DefyingDefying are a 4 piece progressive metal band from Poland who formed in 2008 and “Nexus Artificial” is their first effort at a full length album after the 2010 “Portraits” Ep. What makes this release interesting is that it is a concept album, quite an ambitious theme for a debut album. The band themselves have stated that “Nexus Artificial” proposes a question and popular conspiracy theory – what if the so called creator which is often identified with the all powerful deity which some believe created us, actually had some kind of extraterrestrial roots?

A concept album is a tricky thing to pull off. Artists like Ayreon pull it off perfectly, spanning an entire career out of these kinds of albums. Dream Theater, Pink Floyd, Queensryche and others have released a concept album or two and done it well, whilst other bands like Greenday have tried and failed miserably (what do you expect from them though?)

“Demiourgos” opens the album, it is a quiet mix of samples which you can’t really hear unless you turn it up. It ends with the line “We aren’t alone in the universe at all” before the start of “Newborn Sun”, the first actual song of the album comes in. It weighs in at nearly 10 minutes long and starts off with a steadily building instrumental section before the song kicks in. The harsh vocals, reminiscent of metalcore and modern death metal compliment the accompanying music well – tight, precise riffs and relentless drumming, which breaks into an acoustic section towards the end of the song. It seems almost like the band is putting everything they have to show on offer in the first proper track to see if it can keep your attention or not, a trick which can sometimes backfire.

“Portraits” follows with an almost tribal styled drumming before the rest of the band kicks in. The harsh metal edge of the guitars and bass over the furious drumming and dramatic synths adds a sense of urgency before it slows down and eventually turns to a clean section. The growled vocals remain over this cleaner passage before the distortion kicks back in again, switching between the two styles with the occasional solo or whispered lyrics to keep with the sense of something bigger coming. “Prayers” comes next, and like the previous tracks, it takes at least a minute or two to get going. The hypnotic feel to it with the whispered vocals and guest female backing singer adds a new dimension to the albums sound and it works well when it finally kicks in, the whispers turning to low growls and the distortion slowly creeping in towards the end.

“Mismatch” doesn’t seem to flow from the previous track, but its little bother as the complex bass, drums and rhythm guitar allows the lead lines to sound more exotic and to stand out. The solo towards the end of the song breaks into the faster playing usually associated with prog bands, but it works well with the song, it’s not just playing for the sake of playing. “Imitation” is a departure from the fast paced ending of the previous track but it brings the hypnotic bass-line back from ‘Prayers’. It’s a slower number than some of the album and it has a huge feel to it with some of the riffs and sounds it creates, especially round the middle of the track before it tails off into the clean intricate instrumental passages once again.

“Ningma” is another sample-based track, and unless you actually looked for it, you’d think it was actually part of the following track “Anaesthesia”. This follows a similar pattern to ‘Imitation’, harsh growled whispers and a steady, gradually building feel which comes to a climax towards the end of the song. “Suppression” is the final ‘proper” track of the album.

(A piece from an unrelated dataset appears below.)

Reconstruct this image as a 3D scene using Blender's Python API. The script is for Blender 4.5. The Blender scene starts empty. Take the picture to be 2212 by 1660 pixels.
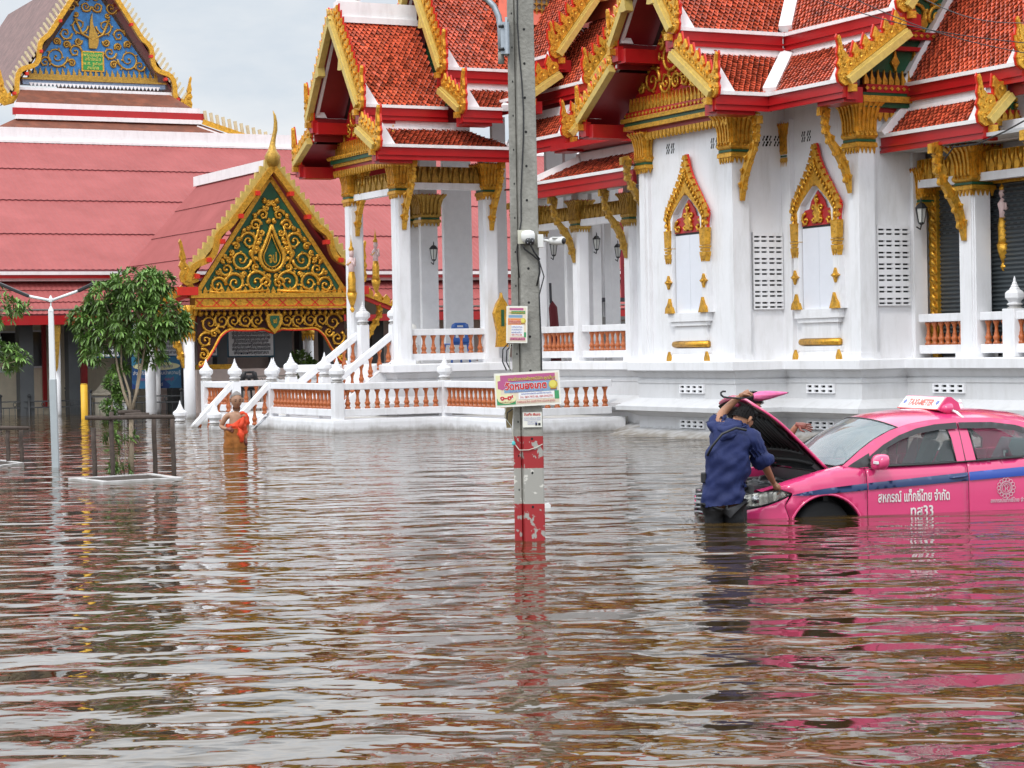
import bpy, bmesh, math, random
from mathutils import Vector, Matrix, Quaternion
from mathutils.geometry import delaunay_2d_cdt
random.seed(7)
SC = bpy.context.scene
COL = SC.collection
PI = math.pi
# ------------------------------------------------------------------ camera
HC = 1.7; FPX = 4700.0; PITCH = math.atan(77/4700.0); ROLL = 0.019
_F = Vector((0, math.cos(PITCH), -math.sin(PITCH)))
_U0 = Vector((0, math.sin(PITCH), math.cos(PITCH))); _R0 = Vector((1, 0, 0))
_R = _R0*math.cos(ROLL) - _U0*math.sin(ROLL)
_U = _U0*math.cos(ROLL) + _R0*math.sin(ROLL)
cam_d = bpy.data.cameras.new('camera'); cam = bpy.data.objects.new('camera', cam_d); COL.objects.link(cam)
M = Matrix((( _R.x, _U.x, -_F.x, 0), (_R.y, _U.y, -_F.y, 0), (_R.z, _U.z, -_F.z, HC), (0, 0, 0, 1)))
cam.matrix_world = M
cam_d.sensor_width = 36; cam_d.lens = 36*FPX/2212; cam_d.clip_end = 3000; cam_d.clip_start = 0.1
SC.camera = cam
# ------------------------------------------------------------------ sky
W = bpy.data.worlds.new('World'); SC.world = W; W.use_nodes = True
nt = W.node_tree; nt.nodes.clear()
N = nt.nodes.new; L = nt.links.new
SUN_EL, SUN_AZ = 52.0, 205.0     # azimuth from +Y clockwise: high, behind the camera and a little to its left
sky = N('ShaderNodeTexSky'); sky.sky_type = 'NISHITA'; sky.sun_disc = False
sky.sun_elevation = math.radians(SUN_EL); sky.sun_rotation = math.radians(SUN_AZ)
sky.air_density = 1.0; sky.dust_density = 2.0
tc = N('ShaderNodeTexCoord'); sep = N('ShaderNodeSeparateXYZ'); L(tc.outputs['Generated'], sep.inputs[0])
mp = N('ShaderNodeMapping'); mp.inputs['Scale'].default_value = (1.0, 1.0, 2.6); L(tc.outputs['Generated'], mp.inputs[0])
nz = N('ShaderNodeTexNoise'); nz.inputs['Scale'].default_value = 4.2; nz.inputs['Detail'].default_value = 7; nz.inputs['Roughness'].default_value = 0.58
L(mp.outputs[0], nz.inputs['Vector'])
cr = N('ShaderNodeValToRGB'); cr.color_ramp.elements[0].position = 0.34; cr.color_ramp.elements[0].color = (7.2, 8.2, 9.3, 1)
cr.color_ramp.elements[1].position = 0.62; cr.color_ramp.elements[1].color = (10.4, 10.6, 10.8, 1)
L(nz.outputs['Fac'], cr.inputs[0])
grad = N('ShaderNodeMapRange'); grad.inputs['From Min'].default_value = 0.16; grad.inputs['From Max'].default_value = 0.32
grad.inputs['To Min'].default_value = 1.38; grad.inputs['To Max'].default_value = 3.5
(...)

It still takes at least a minute to kick in, like most of the album does, but it seems to wrap everything up from the previous tracks – the rhythm section of the song serving to accent the overlying leads, creating a massive sound and distinct feel, jumping between clean passages and heavily distorted ones, gradually building up to a climax with the final minute of noise and samples “AB Origins” which like “Demiourgos” and “Ningma”, offers nothing to the album as a whole.

Overall, it is a solid effort at a debut, but a bit too ambitious in parts. The 3-4 minutes of wasted time with the three sample-tracks and the slow starting nature of the album hinder it . Every track takes a while to finally get somewhere, only for it to stall when it sounds promising or it just fades back, leaving a slight disappointment. Defying might have the right ideas and the musical ability, but it was the wrong moment to try something like this.